Dataset excerpt:

— start —

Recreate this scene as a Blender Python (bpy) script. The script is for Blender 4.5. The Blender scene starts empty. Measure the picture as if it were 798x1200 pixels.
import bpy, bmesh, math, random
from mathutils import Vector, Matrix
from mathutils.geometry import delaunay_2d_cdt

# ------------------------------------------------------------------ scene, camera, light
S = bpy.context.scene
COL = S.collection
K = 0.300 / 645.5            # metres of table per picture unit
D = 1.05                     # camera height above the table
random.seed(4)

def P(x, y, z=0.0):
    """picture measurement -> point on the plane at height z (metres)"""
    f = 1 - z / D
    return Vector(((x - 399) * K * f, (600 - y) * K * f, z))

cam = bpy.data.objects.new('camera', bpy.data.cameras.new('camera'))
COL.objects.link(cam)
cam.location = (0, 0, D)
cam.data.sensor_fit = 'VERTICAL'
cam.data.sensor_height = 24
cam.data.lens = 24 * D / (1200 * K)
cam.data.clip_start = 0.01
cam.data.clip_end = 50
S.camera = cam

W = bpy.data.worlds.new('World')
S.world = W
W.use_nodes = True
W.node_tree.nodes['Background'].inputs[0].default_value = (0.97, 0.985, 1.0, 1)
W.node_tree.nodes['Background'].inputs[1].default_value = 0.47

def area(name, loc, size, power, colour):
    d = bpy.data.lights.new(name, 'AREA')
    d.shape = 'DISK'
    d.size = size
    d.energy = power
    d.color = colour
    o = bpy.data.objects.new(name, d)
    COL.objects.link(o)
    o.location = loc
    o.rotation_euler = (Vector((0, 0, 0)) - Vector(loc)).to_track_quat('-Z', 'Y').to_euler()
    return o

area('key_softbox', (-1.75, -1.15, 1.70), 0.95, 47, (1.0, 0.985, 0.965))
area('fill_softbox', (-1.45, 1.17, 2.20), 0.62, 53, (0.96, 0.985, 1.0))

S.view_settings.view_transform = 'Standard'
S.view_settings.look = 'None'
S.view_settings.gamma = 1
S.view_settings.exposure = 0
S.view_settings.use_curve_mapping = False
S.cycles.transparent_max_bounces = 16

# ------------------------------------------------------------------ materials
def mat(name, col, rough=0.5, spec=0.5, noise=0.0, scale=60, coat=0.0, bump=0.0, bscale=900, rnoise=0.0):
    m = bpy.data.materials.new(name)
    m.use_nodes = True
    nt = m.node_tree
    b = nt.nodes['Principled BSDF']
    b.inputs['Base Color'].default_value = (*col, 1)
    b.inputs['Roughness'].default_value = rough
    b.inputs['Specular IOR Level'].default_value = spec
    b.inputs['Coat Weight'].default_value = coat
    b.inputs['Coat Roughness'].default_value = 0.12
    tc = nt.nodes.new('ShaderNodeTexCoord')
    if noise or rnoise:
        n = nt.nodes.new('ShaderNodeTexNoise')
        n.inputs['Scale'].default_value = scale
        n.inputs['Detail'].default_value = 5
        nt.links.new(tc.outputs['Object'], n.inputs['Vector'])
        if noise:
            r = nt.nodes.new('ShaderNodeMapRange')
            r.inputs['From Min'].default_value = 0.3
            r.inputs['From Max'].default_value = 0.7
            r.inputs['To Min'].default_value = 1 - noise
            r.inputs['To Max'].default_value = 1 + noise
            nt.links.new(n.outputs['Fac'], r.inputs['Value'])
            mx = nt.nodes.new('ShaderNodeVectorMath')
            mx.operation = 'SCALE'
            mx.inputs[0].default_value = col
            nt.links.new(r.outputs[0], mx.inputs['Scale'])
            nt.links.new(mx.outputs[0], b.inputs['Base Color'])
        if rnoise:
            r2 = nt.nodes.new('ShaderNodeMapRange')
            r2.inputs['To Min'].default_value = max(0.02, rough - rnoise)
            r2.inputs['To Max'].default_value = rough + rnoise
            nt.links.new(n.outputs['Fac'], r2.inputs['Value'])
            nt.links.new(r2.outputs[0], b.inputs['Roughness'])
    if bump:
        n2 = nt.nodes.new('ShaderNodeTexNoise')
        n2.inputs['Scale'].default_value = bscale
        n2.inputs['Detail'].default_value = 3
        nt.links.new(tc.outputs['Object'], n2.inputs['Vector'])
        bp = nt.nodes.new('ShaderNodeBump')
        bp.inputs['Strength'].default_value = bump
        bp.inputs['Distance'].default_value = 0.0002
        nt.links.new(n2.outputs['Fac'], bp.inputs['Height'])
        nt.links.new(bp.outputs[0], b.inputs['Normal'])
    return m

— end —
— start —

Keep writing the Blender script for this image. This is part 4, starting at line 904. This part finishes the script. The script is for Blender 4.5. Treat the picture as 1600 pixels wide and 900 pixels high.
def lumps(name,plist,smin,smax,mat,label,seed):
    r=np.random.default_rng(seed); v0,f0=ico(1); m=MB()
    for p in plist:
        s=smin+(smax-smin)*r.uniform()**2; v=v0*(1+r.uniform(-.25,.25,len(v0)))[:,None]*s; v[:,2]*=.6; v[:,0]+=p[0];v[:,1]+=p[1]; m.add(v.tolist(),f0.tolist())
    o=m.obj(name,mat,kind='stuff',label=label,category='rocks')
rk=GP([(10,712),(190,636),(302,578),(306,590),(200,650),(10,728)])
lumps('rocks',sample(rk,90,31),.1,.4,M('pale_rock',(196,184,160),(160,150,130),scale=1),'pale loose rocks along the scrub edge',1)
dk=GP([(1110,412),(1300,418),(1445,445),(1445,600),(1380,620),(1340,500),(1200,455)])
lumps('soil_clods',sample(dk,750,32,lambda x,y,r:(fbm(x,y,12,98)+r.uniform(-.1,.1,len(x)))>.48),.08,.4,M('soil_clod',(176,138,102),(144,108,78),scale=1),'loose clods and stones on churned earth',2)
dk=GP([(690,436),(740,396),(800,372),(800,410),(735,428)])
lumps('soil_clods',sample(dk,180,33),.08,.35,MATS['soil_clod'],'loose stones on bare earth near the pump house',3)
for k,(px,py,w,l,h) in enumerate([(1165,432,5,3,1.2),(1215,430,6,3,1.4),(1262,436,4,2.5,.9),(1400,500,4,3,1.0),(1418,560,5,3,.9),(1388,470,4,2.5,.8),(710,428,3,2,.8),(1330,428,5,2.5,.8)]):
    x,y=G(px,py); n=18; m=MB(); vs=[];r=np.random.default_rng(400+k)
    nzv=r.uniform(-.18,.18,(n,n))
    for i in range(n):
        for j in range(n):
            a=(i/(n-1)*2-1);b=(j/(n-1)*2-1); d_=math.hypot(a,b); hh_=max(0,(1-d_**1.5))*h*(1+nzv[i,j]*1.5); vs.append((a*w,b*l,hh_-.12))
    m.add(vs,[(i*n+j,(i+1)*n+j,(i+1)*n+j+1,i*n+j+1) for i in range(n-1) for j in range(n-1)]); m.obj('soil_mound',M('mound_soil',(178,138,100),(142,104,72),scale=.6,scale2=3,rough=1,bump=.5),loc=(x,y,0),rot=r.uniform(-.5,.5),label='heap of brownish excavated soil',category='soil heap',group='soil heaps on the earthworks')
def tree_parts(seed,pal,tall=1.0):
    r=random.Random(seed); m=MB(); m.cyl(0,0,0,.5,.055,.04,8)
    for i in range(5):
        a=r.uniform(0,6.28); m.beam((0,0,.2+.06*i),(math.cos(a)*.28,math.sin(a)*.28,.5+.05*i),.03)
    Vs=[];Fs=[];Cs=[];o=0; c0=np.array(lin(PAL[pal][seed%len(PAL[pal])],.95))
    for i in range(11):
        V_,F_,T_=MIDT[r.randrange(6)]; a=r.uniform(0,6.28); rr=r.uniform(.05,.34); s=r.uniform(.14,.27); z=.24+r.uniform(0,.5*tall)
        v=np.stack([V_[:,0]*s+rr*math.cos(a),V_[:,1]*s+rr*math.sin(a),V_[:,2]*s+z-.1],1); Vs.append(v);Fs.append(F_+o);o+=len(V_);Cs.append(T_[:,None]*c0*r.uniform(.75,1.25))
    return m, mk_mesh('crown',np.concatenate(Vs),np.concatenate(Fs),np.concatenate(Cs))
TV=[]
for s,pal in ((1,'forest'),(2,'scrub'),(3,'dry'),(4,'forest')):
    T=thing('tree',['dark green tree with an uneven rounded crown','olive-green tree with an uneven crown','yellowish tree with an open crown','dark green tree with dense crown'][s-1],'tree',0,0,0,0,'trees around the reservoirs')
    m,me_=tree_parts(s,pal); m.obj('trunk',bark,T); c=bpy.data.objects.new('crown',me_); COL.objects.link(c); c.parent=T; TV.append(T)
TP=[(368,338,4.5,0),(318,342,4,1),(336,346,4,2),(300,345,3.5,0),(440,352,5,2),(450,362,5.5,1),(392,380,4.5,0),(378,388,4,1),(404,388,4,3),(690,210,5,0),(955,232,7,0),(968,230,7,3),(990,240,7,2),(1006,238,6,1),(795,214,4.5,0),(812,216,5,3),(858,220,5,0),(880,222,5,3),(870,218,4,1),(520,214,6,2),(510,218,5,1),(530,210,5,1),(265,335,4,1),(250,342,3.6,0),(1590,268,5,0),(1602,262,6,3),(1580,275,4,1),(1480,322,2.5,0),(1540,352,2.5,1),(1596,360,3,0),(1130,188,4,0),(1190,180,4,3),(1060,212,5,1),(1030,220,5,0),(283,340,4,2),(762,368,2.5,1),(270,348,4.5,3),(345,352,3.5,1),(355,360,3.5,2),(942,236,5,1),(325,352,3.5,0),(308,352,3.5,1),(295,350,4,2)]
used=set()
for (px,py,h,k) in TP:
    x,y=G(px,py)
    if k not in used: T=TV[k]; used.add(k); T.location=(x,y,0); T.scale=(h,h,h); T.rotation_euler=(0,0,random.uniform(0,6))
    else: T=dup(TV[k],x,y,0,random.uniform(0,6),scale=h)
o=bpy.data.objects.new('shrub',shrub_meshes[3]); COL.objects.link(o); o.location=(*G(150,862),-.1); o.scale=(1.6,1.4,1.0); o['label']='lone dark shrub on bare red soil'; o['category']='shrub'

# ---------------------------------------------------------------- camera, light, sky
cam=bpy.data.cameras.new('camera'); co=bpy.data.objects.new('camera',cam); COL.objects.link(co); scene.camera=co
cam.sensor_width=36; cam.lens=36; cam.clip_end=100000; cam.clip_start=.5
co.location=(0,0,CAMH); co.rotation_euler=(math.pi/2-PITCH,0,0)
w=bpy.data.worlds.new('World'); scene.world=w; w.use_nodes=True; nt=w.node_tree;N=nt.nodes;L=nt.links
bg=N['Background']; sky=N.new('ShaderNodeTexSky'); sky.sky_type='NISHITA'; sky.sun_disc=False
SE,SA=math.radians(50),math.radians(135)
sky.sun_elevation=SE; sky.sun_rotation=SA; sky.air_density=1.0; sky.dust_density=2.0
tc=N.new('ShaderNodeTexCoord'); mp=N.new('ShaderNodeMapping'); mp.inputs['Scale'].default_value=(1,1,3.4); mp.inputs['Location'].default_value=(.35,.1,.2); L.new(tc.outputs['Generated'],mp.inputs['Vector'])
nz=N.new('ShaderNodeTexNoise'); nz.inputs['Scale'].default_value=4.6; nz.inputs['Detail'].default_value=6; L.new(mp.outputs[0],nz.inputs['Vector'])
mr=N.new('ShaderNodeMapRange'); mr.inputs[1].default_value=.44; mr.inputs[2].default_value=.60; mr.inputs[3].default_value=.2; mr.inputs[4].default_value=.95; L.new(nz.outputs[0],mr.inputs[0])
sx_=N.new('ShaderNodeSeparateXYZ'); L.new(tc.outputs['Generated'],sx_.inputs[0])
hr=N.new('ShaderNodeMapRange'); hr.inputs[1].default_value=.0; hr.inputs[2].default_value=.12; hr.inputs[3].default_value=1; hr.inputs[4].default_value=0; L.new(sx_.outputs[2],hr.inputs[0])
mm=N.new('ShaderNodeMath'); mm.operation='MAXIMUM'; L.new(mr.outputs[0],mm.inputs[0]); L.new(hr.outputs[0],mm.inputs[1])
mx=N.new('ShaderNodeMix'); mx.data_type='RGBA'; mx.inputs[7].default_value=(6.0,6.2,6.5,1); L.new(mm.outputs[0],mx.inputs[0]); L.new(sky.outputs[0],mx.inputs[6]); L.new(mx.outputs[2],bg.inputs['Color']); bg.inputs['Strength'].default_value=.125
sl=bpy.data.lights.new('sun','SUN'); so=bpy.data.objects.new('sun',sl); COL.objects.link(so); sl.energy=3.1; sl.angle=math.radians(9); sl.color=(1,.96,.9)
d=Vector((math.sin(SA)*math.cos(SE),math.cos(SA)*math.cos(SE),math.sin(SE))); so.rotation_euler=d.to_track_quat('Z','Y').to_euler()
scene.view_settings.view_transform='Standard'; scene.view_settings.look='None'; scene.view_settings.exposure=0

— end —

> [To do] Reproduce verbatim the lines above, from the line with "Recreate this scene" through the line with "W.node_tree.nodes['Background'].inputs[1].default_value = 0.47".

> [Finished answer]
Recreate this scene as a Blender Python (bpy) script. The script is for Blender 4.5. The Blender scene starts empty. Measure the picture as if it were 798x1200 pixels.
import bpy, bmesh, math, random
from mathutils import Vector, Matrix
from mathutils.geometry import delaunay_2d_cdt

# ------------------------------------------------------------------ scene, camera, light
S = bpy.context.scene
COL = S.collection
K = 0.300 / 645.5            # metres of table per picture unit
D = 1.05                     # camera height above the table
random.seed(4)

def P(x, y, z=0.0):
    """picture measurement -> point on the plane at height z (metres)"""
    f = 1 - z / D
    return Vector(((x - 399) * K * f, (600 - y) * K * f, z))

cam = bpy.data.objects.new('camera', bpy.data.cameras.new('camera'))
COL.objects.link(cam)
cam.location = (0, 0, D)
cam.data.sensor_fit = 'VERTICAL'
cam.data.sensor_height = 24
cam.data.lens = 24 * D / (1200 * K)
cam.data.clip_start = 0.01
cam.data.clip_end = 50
S.camera = cam

W = bpy.data.worlds.new('World')
S.world = W
W.use_nodes = True
W.node_tree.nodes['Background'].inputs[0].default_value = (0.97, 0.985, 1.0, 1)
W.node_tree.nodes['Background'].inputs[1].default_value = 0.47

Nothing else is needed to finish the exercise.